====== RECORDED DATA

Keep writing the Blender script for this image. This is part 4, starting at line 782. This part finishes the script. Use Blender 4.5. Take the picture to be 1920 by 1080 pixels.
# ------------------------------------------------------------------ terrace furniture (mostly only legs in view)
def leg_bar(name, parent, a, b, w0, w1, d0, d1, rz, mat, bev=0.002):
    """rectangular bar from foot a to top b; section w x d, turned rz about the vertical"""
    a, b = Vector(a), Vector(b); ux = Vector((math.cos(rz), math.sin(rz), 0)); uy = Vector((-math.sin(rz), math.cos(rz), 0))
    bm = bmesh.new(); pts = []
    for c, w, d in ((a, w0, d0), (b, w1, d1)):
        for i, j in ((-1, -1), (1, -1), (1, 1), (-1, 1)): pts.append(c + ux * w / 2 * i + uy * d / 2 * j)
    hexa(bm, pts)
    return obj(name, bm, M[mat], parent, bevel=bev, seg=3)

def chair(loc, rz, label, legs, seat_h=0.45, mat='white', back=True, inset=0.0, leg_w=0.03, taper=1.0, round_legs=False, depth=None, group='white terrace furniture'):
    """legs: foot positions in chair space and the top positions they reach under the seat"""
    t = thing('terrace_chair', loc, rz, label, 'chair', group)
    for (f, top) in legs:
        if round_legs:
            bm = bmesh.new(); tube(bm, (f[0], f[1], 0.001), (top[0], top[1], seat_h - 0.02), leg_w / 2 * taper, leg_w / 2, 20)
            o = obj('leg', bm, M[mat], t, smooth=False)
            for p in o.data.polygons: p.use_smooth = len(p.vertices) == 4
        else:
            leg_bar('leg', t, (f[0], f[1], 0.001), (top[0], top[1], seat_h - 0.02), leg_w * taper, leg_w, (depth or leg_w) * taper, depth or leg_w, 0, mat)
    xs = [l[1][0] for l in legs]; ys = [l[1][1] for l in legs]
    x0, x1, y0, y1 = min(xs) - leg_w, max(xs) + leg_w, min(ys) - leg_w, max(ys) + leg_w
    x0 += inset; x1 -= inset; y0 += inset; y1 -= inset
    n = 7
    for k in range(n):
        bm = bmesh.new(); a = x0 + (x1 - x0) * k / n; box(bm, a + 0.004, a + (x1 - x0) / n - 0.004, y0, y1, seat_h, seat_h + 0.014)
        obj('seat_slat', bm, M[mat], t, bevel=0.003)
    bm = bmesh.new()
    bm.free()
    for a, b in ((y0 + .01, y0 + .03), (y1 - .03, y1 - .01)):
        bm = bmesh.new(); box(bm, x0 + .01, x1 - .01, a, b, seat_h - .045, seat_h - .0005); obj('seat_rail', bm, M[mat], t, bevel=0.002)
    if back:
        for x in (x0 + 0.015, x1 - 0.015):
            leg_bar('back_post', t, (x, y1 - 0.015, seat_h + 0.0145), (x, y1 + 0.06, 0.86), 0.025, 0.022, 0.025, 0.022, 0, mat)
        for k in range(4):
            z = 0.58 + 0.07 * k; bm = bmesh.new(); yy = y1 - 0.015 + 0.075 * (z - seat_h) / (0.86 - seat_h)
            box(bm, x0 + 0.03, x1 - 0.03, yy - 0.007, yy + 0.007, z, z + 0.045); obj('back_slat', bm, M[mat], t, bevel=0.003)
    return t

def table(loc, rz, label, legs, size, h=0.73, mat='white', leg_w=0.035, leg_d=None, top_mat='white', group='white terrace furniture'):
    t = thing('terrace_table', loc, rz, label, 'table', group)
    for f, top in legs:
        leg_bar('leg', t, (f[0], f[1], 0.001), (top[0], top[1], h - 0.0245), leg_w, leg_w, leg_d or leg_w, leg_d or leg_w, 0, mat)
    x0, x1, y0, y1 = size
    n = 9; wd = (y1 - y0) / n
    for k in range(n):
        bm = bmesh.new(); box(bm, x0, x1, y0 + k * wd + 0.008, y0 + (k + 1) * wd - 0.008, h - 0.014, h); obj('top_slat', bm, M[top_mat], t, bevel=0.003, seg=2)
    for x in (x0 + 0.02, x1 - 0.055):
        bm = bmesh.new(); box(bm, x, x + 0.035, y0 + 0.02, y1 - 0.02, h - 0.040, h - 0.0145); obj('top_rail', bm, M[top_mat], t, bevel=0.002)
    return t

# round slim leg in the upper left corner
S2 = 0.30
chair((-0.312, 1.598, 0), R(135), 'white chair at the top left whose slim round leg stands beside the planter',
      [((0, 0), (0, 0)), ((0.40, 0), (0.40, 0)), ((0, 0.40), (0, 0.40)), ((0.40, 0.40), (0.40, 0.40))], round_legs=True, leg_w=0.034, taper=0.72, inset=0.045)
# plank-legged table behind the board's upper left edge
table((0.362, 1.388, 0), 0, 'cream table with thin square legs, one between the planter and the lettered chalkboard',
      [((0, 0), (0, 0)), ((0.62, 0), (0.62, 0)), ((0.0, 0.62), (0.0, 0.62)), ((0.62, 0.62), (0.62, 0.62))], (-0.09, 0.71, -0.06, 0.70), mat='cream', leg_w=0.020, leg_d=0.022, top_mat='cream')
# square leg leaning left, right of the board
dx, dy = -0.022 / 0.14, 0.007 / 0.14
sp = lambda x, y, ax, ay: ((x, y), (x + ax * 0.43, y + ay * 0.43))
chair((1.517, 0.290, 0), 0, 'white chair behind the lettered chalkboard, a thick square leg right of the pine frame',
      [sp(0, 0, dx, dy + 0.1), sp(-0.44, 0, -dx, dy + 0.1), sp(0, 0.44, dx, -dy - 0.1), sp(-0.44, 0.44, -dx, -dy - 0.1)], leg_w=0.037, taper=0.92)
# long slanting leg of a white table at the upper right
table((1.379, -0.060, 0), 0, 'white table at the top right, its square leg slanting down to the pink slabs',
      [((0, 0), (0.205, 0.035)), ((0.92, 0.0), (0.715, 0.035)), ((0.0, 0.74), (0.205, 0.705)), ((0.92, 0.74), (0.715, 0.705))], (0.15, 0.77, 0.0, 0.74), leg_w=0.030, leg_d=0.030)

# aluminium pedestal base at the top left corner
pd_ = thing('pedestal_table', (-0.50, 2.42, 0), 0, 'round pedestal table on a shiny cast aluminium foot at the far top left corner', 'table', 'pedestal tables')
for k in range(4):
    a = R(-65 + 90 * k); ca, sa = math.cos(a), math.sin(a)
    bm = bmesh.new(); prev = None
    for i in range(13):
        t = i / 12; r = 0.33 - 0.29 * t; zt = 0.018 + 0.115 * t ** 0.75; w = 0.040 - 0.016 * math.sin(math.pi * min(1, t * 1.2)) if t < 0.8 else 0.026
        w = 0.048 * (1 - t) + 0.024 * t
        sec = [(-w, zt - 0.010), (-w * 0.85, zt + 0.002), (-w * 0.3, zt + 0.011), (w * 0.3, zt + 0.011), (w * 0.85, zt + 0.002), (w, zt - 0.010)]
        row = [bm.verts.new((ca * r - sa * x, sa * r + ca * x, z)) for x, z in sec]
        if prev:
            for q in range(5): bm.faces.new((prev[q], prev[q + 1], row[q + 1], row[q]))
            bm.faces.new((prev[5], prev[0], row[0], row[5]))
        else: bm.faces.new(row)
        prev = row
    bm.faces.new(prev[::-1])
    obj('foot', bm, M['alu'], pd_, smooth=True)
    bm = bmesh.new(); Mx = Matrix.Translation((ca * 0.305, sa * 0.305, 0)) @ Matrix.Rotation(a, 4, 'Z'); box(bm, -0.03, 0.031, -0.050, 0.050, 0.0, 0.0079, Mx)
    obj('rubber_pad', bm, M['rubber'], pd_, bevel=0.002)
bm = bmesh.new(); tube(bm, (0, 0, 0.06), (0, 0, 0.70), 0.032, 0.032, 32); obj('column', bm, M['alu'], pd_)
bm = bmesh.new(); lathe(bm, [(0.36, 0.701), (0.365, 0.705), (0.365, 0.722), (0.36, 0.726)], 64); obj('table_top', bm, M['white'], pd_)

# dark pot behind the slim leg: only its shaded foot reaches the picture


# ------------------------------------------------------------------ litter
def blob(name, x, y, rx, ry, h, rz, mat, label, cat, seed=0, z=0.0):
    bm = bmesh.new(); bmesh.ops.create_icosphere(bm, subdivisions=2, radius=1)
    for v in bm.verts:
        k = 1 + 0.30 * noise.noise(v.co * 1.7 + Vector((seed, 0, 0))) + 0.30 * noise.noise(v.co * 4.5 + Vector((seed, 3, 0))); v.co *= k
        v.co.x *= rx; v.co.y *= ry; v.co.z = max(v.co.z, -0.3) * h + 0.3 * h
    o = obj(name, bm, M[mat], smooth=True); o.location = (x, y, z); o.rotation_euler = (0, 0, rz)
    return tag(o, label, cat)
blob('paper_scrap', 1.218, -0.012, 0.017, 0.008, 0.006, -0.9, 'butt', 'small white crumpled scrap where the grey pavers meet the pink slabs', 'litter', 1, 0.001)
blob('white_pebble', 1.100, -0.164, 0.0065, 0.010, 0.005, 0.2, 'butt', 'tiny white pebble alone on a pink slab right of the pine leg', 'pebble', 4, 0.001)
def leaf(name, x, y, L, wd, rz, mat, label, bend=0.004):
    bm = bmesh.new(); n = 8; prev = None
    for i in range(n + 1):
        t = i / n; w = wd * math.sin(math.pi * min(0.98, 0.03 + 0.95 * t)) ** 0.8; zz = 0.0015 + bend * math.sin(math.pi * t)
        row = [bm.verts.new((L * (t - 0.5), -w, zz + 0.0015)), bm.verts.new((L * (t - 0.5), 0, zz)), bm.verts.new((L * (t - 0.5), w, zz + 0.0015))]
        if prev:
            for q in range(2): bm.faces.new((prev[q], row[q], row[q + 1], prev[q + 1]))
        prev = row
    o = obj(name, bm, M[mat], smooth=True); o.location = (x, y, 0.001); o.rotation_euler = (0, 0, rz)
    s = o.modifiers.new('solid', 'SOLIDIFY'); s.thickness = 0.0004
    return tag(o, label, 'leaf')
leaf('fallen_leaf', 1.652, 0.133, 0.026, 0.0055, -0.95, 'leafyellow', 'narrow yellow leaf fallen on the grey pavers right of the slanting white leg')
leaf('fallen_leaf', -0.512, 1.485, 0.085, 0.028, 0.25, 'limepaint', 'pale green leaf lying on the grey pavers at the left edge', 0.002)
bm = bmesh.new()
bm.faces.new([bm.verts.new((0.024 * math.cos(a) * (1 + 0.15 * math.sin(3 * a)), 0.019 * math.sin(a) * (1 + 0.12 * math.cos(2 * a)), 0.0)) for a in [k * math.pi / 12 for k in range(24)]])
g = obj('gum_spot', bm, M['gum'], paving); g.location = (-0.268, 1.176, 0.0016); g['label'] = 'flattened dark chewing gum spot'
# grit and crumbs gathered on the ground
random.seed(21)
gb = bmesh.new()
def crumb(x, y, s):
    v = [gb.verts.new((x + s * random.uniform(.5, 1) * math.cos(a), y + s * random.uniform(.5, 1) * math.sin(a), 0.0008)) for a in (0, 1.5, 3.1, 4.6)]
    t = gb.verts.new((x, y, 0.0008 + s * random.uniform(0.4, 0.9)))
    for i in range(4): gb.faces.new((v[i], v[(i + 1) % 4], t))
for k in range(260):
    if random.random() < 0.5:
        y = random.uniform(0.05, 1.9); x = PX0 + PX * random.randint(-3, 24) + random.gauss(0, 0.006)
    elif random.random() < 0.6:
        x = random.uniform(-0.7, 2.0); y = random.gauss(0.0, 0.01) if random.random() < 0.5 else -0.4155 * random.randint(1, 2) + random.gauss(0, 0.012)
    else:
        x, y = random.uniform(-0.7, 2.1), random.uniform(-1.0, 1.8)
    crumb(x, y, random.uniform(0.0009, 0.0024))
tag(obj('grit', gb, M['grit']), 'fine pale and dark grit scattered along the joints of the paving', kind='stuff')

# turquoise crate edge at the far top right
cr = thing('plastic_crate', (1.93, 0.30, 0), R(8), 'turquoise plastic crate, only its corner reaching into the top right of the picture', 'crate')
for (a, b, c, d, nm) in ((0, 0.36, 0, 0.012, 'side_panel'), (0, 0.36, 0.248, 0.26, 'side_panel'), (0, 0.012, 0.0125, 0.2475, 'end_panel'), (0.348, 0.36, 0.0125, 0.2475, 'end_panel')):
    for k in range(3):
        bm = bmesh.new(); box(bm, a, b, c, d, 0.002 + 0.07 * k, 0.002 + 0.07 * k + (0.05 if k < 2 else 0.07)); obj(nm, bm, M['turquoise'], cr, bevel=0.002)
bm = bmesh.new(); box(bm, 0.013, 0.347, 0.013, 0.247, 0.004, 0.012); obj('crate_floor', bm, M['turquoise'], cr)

============

### REQUIRED WORK
From the opening line of the data above, please print each line as written up to and including the line that contains "return obj(name, bm, M[mat], parent, bevel=bev, seg=3)", and nothing more.

### WRITTEN SOLUTION
Keep writing the Blender script for this image. This is part 4, starting at line 782. This part finishes the script. Use Blender 4.5. Take the picture to be 1920 by 1080 pixels.
# ------------------------------------------------------------------ terrace furniture (mostly only legs in view)
def leg_bar(name, parent, a, b, w0, w1, d0, d1, rz, mat, bev=0.002):
    """rectangular bar from foot a to top b; section w x d, turned rz about the vertical"""
    a, b = Vector(a), Vector(b); ux = Vector((math.cos(rz), math.sin(rz), 0)); uy = Vector((-math.sin(rz), math.cos(rz), 0))
    bm = bmesh.new(); pts = []
    for c, w, d in ((a, w0, d0), (b, w1, d1)):
        for i, j in ((-1, -1), (1, -1), (1, 1), (-1, 1)): pts.append(c + ux * w / 2 * i + uy * d / 2 * j)
    hexa(bm, pts)
    return obj(name, bm, M[mat], parent, bevel=bev, seg=3)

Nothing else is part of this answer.